**Exercise description:**
Find each line with "Python" and copy it.
--- BEGIN Record excerpts ---
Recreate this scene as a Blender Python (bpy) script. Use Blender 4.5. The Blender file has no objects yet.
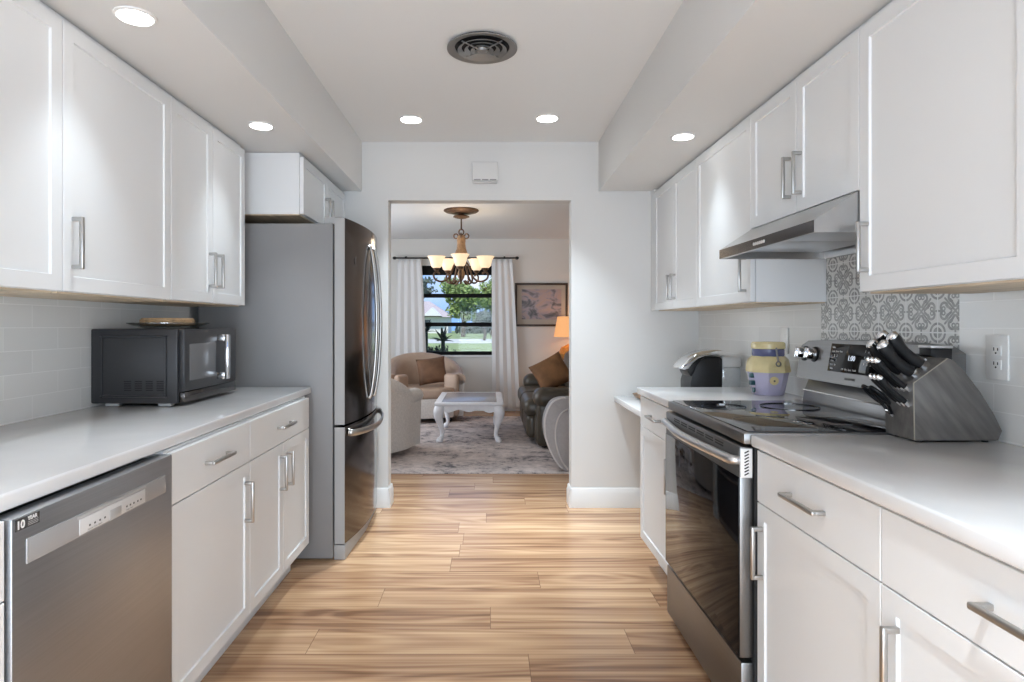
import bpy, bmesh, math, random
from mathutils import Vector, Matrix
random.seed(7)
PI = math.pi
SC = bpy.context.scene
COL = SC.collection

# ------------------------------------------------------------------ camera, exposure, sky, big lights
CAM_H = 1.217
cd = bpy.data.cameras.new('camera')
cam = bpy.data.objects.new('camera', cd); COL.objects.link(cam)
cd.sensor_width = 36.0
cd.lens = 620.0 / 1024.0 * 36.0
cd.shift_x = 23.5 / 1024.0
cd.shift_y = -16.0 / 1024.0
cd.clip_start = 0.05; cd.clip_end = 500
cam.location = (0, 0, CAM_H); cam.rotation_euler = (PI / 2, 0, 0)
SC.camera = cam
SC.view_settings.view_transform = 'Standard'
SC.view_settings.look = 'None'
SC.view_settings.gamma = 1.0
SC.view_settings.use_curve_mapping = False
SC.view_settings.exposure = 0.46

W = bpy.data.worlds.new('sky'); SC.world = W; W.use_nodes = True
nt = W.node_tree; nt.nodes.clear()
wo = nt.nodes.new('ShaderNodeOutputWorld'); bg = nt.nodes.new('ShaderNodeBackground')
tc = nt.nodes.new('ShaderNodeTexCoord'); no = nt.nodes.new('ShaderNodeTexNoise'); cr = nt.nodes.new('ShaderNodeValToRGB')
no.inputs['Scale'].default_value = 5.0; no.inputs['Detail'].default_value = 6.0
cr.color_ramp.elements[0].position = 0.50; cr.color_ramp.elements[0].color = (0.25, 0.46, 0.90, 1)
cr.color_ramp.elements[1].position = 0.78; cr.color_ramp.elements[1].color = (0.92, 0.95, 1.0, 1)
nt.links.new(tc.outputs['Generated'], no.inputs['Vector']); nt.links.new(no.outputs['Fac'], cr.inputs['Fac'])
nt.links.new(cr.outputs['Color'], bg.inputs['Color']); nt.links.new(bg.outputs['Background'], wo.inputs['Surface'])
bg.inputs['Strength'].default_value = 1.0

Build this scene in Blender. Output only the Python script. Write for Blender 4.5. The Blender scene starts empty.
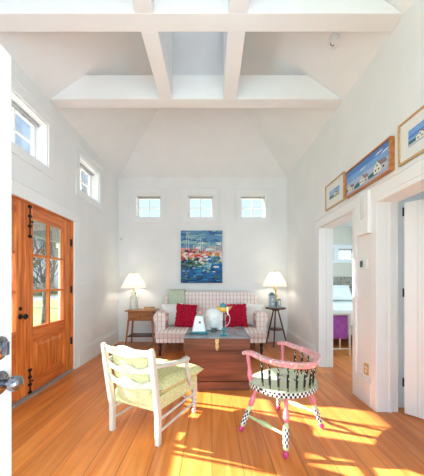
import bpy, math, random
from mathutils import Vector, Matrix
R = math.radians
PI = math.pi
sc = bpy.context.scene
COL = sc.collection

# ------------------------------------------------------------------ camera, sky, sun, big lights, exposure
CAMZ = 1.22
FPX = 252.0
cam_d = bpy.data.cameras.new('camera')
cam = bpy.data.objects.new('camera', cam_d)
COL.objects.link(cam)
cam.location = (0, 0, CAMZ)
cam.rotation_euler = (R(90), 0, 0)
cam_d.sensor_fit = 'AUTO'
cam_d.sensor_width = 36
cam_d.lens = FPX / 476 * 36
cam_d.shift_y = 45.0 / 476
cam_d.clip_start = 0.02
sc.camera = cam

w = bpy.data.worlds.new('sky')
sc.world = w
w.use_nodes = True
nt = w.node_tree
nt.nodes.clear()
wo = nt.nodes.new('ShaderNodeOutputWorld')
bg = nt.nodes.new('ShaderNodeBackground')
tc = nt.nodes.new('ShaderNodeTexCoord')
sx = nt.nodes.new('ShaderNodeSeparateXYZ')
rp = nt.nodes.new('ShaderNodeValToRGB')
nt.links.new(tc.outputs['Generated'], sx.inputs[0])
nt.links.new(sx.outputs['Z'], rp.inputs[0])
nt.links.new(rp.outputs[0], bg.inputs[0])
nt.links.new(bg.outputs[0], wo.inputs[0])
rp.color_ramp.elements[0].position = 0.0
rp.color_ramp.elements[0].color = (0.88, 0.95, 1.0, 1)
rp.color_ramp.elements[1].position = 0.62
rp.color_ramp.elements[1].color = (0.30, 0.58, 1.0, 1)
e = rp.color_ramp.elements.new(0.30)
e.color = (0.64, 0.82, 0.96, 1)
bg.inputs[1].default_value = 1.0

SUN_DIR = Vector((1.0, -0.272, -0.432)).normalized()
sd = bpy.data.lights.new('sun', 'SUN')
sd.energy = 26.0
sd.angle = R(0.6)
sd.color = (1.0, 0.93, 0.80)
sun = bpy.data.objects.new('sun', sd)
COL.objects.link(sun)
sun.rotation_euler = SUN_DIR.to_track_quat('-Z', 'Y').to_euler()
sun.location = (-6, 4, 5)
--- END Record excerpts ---
**Exercise solution:**
Recreate this scene as a Blender Python (bpy) script. Use Blender 4.5. The Blender file has no objects yet.
Build this scene in Blender. Output only the Python script. Write for Blender 4.5. The Blender scene starts empty.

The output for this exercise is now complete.